(Supplied data)
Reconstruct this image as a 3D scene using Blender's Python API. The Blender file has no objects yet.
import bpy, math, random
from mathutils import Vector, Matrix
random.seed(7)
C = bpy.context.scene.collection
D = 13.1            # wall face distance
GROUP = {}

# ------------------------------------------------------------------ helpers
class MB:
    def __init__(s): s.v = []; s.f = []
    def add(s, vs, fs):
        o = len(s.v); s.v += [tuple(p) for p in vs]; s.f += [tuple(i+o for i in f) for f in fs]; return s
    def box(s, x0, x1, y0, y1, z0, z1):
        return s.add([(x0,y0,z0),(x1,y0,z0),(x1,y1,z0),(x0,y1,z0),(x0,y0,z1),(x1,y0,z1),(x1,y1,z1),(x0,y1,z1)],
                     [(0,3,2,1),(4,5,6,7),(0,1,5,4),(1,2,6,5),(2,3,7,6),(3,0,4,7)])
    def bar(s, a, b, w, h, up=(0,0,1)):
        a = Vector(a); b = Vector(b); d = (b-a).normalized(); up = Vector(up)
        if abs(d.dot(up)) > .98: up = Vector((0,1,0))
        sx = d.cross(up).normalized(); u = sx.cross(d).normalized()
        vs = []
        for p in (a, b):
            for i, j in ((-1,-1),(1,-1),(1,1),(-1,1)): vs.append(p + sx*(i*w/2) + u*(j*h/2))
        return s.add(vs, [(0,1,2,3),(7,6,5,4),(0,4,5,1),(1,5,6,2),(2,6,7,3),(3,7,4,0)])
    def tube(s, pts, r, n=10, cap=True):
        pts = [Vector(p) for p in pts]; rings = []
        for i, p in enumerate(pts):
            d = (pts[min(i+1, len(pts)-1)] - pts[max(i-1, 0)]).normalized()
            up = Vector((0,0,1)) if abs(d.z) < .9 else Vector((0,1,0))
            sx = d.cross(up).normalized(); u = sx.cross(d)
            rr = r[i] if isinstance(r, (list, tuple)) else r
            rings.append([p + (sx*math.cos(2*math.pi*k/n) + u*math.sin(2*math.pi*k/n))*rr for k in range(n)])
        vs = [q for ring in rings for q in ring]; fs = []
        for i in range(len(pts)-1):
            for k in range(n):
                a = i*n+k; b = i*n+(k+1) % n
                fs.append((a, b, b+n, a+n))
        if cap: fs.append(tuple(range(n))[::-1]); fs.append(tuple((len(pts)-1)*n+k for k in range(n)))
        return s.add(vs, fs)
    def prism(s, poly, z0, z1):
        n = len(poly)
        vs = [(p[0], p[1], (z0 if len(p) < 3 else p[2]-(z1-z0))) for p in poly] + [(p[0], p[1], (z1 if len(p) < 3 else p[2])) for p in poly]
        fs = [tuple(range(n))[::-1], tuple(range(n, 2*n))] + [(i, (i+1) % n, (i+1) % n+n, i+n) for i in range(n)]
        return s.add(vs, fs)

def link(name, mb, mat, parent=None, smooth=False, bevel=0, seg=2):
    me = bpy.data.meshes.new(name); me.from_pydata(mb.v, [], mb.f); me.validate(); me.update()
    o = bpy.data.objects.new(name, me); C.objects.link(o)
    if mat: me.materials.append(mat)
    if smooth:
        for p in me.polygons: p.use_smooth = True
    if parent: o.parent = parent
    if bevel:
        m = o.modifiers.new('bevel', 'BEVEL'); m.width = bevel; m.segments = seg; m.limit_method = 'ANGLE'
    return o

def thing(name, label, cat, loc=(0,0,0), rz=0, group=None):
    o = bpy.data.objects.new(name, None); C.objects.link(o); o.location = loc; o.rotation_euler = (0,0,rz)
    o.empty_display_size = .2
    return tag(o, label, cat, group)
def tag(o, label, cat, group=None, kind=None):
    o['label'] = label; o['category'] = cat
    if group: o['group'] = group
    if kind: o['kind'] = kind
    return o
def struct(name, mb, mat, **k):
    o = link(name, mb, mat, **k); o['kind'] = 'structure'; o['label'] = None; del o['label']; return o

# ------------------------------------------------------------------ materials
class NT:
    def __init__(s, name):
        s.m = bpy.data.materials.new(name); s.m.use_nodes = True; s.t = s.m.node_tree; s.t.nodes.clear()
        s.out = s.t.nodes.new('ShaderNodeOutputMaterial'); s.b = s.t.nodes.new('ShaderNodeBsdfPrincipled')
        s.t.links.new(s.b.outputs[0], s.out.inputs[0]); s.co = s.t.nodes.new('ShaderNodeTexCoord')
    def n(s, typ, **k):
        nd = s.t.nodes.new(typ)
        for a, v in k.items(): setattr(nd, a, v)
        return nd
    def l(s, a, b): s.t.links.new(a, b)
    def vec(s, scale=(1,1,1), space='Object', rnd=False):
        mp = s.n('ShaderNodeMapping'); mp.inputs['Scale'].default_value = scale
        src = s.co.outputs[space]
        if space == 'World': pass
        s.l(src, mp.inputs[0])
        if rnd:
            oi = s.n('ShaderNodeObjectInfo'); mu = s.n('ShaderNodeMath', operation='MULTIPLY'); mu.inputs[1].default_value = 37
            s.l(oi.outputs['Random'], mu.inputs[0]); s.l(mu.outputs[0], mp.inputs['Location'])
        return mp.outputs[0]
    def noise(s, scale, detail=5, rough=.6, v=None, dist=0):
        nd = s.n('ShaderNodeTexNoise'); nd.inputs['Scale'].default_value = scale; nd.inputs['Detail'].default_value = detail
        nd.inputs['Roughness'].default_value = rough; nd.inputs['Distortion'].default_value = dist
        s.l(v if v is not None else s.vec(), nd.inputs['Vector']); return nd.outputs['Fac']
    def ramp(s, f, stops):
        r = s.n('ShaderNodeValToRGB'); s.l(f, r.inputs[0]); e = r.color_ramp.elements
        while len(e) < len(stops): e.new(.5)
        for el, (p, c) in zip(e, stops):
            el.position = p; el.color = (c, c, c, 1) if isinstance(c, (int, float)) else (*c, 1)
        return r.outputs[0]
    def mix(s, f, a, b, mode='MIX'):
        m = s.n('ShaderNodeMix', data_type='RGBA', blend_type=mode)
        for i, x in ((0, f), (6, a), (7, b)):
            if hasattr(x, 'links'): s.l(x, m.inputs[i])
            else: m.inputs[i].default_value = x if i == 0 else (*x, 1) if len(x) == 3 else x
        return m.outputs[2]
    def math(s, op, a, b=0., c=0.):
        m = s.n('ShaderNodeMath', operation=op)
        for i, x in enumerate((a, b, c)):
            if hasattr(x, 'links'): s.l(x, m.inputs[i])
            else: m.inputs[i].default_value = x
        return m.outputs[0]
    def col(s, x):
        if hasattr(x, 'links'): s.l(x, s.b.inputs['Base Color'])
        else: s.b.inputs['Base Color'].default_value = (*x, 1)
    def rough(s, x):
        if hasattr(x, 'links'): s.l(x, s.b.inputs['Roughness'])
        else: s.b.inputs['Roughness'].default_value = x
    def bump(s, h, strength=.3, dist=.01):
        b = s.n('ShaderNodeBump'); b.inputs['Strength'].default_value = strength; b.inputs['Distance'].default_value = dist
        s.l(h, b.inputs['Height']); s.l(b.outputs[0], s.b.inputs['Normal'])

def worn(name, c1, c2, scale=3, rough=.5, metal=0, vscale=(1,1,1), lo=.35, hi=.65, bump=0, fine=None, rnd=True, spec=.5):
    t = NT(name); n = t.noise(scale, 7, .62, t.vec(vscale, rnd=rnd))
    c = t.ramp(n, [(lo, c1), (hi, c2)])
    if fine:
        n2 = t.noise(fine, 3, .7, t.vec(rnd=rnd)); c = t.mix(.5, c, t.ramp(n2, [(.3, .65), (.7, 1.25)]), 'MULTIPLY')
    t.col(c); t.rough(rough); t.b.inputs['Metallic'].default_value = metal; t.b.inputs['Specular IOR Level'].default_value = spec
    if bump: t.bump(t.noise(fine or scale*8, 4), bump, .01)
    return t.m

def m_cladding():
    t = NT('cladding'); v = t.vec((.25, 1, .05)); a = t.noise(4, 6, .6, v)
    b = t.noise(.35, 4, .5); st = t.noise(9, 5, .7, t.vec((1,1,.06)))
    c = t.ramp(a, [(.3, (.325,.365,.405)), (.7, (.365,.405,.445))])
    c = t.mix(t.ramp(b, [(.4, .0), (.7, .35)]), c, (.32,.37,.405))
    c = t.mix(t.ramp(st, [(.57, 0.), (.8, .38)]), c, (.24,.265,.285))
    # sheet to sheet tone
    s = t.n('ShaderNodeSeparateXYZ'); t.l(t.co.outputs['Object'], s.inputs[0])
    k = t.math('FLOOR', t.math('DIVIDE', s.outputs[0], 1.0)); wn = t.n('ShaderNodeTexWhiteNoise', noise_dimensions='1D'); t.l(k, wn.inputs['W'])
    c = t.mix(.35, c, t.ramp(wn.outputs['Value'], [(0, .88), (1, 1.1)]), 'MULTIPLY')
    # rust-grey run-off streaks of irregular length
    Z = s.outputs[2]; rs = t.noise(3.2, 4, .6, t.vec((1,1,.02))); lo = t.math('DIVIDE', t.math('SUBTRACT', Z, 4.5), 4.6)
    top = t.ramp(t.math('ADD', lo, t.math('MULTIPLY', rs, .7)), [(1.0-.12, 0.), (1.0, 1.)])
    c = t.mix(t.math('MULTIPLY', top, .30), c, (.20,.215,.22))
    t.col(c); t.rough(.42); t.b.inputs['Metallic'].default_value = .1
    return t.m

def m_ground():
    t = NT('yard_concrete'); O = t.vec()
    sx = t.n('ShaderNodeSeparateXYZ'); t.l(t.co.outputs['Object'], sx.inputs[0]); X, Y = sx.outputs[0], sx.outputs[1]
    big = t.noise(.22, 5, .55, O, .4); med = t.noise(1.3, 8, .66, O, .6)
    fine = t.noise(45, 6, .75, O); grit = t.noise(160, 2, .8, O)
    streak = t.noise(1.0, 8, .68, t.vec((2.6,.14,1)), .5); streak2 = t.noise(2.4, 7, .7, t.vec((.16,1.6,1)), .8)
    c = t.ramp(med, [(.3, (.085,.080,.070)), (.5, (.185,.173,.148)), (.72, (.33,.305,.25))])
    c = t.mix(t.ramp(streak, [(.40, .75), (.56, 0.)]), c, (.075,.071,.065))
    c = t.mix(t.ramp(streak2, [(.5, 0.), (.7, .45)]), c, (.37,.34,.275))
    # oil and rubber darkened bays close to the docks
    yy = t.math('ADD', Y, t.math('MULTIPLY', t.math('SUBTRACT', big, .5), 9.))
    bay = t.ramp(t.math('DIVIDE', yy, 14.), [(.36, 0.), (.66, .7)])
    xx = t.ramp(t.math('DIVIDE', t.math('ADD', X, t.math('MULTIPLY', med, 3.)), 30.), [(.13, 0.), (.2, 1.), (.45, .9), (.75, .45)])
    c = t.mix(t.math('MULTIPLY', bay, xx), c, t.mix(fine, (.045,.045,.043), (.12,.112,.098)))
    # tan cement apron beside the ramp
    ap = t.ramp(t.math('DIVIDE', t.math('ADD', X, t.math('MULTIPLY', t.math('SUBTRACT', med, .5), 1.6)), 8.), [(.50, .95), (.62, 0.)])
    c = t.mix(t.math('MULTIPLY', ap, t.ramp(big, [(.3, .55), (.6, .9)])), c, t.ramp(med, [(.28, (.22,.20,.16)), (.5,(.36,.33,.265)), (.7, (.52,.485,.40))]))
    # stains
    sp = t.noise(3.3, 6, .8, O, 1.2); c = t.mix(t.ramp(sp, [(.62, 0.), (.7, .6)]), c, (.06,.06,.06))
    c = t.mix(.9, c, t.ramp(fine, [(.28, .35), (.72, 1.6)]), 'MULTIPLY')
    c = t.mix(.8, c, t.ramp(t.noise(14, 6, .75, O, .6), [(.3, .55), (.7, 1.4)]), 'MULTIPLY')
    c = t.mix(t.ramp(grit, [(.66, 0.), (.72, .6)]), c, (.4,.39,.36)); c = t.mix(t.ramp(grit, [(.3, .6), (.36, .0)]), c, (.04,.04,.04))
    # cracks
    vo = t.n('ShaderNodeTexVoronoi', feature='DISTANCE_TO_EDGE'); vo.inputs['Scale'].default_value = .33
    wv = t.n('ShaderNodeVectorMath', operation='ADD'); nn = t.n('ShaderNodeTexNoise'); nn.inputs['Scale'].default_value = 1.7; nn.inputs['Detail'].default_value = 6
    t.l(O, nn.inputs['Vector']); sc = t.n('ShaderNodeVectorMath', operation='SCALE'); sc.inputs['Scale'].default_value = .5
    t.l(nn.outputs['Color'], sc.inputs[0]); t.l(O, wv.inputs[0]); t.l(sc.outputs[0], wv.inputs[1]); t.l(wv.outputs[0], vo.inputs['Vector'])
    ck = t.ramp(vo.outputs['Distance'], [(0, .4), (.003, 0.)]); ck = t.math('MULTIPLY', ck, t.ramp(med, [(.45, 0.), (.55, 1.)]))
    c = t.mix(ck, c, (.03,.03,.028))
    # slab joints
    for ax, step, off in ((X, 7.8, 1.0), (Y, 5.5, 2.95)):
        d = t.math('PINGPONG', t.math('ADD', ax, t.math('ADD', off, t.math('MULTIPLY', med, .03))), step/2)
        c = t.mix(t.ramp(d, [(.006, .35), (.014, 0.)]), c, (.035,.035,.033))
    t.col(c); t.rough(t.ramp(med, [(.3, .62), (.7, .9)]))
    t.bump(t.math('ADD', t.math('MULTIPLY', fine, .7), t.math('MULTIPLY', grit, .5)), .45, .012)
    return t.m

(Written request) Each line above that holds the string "objects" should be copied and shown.

(Written answer)
Reconstruct this image as a 3D scene using Blender's Python API. The Blender file has no objects yet.
    o = bpy.data.objects.new(name, me); C.objects.link(o)
    o = bpy.data.objects.new(name, None); C.objects.link(o); o.location = loc; o.rotation_euler = (0,0,rz)